Mas é isso que se busca em um supersedã? Para completar, além de o aro do volante ser desnecessariamente grosso demais, o sistema de direção do M5 não permite sentir a pista, não comunica o que está acontecendo. E não adianta colocá-lo no modo mais esportivo: ele só fica mais pesado, artificial, não mais sensível ou direto. E o pior é que, no conforto, o M5 destoa dessa personalidade mais “fácil”. Coloque todos os acertos no mais confortável possível e, mesmo assim, ele é duro e esportivo demais.

E aí, mais uma vez, o Mercedes o supera. O curioso é que, embora o BMW tenha mais botões e ajustes, trabalha com menos tons que o rival.

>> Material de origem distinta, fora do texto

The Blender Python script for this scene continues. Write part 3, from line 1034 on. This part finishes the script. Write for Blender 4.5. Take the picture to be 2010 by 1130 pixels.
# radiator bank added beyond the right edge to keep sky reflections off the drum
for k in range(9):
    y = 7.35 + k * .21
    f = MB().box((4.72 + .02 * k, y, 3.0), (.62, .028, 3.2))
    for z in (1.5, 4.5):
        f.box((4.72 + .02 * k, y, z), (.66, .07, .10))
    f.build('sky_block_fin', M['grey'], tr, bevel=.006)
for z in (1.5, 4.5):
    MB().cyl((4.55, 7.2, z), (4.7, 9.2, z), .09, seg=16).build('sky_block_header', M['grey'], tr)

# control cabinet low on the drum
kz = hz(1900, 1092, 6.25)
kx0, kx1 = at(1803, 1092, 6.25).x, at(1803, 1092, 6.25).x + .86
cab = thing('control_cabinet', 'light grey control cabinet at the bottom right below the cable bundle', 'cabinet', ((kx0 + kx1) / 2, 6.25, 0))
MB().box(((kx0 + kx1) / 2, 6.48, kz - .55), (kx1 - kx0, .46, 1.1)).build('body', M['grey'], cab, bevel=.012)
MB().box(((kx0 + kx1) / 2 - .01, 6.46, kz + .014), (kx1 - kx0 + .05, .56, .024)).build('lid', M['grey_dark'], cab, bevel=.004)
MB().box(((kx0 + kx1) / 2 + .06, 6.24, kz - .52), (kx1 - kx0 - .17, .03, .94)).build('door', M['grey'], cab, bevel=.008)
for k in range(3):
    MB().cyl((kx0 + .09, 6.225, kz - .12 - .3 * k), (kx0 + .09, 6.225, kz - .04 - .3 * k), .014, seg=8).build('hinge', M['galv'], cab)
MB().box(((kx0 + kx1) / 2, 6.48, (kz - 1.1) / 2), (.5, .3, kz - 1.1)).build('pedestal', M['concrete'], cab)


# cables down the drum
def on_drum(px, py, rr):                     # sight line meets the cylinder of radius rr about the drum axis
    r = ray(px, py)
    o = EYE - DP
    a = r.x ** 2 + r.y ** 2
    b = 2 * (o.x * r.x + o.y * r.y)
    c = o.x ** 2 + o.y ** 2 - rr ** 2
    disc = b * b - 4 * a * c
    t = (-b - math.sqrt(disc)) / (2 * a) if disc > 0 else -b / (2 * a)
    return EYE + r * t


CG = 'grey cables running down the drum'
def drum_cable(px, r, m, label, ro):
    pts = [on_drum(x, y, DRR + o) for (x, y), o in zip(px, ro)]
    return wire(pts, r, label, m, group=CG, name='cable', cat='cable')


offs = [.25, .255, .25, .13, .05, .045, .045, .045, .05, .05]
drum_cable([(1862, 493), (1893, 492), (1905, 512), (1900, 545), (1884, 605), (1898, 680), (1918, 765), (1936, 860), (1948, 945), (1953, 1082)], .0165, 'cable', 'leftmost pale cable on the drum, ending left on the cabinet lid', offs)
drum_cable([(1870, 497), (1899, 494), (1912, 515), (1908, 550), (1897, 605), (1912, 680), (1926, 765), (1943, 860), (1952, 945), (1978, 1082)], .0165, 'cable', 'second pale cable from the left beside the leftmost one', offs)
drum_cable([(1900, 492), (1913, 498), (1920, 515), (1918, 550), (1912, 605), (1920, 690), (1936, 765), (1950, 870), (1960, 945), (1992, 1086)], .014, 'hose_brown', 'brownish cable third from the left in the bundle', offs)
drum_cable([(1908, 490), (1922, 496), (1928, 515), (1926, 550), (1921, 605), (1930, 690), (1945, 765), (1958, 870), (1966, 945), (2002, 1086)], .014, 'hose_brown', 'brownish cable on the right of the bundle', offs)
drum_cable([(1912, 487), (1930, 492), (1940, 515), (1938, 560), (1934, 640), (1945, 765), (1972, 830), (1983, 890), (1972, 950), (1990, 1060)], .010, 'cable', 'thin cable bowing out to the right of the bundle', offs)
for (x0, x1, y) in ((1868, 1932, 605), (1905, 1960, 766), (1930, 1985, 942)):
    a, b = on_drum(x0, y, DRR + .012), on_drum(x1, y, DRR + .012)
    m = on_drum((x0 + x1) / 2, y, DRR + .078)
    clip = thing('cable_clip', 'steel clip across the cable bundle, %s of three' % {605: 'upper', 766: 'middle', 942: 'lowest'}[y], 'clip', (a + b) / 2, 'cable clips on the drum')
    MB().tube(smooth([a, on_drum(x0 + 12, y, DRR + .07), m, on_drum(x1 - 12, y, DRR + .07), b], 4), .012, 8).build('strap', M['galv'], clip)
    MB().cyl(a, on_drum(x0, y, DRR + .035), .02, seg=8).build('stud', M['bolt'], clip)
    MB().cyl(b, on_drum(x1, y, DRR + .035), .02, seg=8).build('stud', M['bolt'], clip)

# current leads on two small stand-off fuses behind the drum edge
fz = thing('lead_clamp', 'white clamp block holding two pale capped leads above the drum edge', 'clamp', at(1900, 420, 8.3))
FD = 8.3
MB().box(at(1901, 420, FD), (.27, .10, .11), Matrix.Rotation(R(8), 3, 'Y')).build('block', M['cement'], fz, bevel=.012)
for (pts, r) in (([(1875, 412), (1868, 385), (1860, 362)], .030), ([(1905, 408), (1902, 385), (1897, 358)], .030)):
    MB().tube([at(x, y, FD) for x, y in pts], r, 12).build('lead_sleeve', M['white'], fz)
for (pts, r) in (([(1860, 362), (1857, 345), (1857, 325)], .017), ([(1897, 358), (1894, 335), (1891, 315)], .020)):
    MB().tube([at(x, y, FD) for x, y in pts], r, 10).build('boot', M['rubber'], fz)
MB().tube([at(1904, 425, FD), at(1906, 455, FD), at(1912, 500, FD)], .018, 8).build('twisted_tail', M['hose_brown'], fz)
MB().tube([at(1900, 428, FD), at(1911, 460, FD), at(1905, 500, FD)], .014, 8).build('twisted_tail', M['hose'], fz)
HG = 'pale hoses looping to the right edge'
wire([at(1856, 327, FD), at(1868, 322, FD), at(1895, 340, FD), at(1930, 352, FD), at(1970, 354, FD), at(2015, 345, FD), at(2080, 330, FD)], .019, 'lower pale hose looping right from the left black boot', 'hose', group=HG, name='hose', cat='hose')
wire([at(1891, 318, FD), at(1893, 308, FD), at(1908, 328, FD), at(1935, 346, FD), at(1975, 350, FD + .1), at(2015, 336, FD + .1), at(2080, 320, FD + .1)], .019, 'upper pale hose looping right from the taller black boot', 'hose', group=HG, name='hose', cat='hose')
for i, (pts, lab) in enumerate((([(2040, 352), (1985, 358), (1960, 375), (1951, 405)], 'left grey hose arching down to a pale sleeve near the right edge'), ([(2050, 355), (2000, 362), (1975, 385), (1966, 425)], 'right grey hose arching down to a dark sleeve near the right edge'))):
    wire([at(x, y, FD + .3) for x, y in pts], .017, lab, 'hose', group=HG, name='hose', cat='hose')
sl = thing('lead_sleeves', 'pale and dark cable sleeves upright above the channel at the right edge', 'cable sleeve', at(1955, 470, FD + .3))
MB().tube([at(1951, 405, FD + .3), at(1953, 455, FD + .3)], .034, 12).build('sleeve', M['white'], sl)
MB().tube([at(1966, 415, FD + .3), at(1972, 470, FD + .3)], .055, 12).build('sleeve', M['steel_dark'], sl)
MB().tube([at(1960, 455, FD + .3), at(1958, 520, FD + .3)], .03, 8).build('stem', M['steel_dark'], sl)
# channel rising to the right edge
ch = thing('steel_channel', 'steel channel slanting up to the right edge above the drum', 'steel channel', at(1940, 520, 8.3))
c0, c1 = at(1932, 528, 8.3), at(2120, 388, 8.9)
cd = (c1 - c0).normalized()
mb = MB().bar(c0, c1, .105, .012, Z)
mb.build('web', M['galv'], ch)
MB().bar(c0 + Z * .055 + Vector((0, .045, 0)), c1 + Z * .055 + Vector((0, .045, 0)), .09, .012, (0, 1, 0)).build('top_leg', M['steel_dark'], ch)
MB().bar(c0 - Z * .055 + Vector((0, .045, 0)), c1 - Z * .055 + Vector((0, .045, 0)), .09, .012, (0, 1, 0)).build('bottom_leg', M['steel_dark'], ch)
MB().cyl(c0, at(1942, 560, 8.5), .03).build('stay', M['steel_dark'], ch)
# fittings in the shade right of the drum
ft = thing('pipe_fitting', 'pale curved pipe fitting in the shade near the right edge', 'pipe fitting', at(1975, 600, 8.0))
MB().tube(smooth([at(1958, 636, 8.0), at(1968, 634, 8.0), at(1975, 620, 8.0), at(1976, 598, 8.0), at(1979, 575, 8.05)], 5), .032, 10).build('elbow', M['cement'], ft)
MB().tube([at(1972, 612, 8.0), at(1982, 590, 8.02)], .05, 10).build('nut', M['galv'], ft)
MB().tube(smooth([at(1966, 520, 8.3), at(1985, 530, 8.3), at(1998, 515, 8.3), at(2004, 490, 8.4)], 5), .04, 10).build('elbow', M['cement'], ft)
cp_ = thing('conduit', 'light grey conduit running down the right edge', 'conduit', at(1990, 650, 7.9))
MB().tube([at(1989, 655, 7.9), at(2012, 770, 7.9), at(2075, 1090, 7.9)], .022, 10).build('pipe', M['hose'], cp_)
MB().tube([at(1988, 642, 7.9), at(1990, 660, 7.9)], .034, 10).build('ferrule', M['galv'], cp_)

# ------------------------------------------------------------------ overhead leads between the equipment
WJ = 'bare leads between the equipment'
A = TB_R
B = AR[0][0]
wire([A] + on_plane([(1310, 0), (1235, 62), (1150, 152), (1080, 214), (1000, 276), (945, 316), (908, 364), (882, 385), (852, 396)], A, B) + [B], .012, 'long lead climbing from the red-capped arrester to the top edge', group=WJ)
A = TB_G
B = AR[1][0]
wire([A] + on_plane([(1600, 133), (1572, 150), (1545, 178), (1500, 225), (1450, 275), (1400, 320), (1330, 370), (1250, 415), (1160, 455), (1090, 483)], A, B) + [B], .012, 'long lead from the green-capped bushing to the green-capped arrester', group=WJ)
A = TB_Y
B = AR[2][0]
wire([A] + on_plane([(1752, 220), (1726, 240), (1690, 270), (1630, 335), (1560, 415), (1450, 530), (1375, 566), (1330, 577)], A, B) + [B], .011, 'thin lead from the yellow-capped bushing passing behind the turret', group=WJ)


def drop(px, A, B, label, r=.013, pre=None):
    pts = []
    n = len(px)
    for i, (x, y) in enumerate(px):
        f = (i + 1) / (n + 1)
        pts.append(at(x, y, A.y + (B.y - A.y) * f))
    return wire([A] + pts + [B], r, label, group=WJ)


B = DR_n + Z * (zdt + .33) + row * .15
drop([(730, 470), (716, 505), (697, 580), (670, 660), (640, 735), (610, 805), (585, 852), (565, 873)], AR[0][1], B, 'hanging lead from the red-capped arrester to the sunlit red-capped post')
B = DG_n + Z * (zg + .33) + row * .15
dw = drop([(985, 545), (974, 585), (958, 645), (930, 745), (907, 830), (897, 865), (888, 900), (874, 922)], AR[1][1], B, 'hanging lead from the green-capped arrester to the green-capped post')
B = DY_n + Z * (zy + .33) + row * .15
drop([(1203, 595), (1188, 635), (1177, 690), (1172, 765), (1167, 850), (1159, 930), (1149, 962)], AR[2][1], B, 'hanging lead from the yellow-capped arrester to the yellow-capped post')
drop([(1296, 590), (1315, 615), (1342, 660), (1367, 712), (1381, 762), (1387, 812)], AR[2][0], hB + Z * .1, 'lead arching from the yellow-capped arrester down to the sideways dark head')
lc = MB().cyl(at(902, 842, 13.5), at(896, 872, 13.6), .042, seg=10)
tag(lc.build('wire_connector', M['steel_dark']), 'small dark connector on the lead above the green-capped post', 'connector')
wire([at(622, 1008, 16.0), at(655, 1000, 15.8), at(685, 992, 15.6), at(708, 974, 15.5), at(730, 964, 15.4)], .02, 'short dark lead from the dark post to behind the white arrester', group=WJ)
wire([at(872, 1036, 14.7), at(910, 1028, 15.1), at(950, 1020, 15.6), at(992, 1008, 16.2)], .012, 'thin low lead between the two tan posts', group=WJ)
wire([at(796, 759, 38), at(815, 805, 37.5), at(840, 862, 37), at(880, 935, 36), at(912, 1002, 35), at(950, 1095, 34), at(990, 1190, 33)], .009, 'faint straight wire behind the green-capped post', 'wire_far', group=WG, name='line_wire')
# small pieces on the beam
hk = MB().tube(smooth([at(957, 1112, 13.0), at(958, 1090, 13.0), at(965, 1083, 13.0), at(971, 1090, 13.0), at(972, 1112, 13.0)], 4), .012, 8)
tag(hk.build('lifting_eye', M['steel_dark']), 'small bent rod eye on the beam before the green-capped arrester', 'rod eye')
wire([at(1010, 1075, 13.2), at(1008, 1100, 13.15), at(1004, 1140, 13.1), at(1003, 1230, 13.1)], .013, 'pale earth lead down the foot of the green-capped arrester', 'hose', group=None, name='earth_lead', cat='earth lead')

O E 63 é um carro de extremos. Consegue ser mais confortável, se assim você quiser, ou mais selvagem, se preferir. É mais difícil de guiar e bem mais desafiador, menos comportado e até um pouco mais perigoso – no bom sentido –, se é que você me entende. É como se o BMW fosse uma estrada reta e o Mercedes uma cheia de curvas. O que você prefere?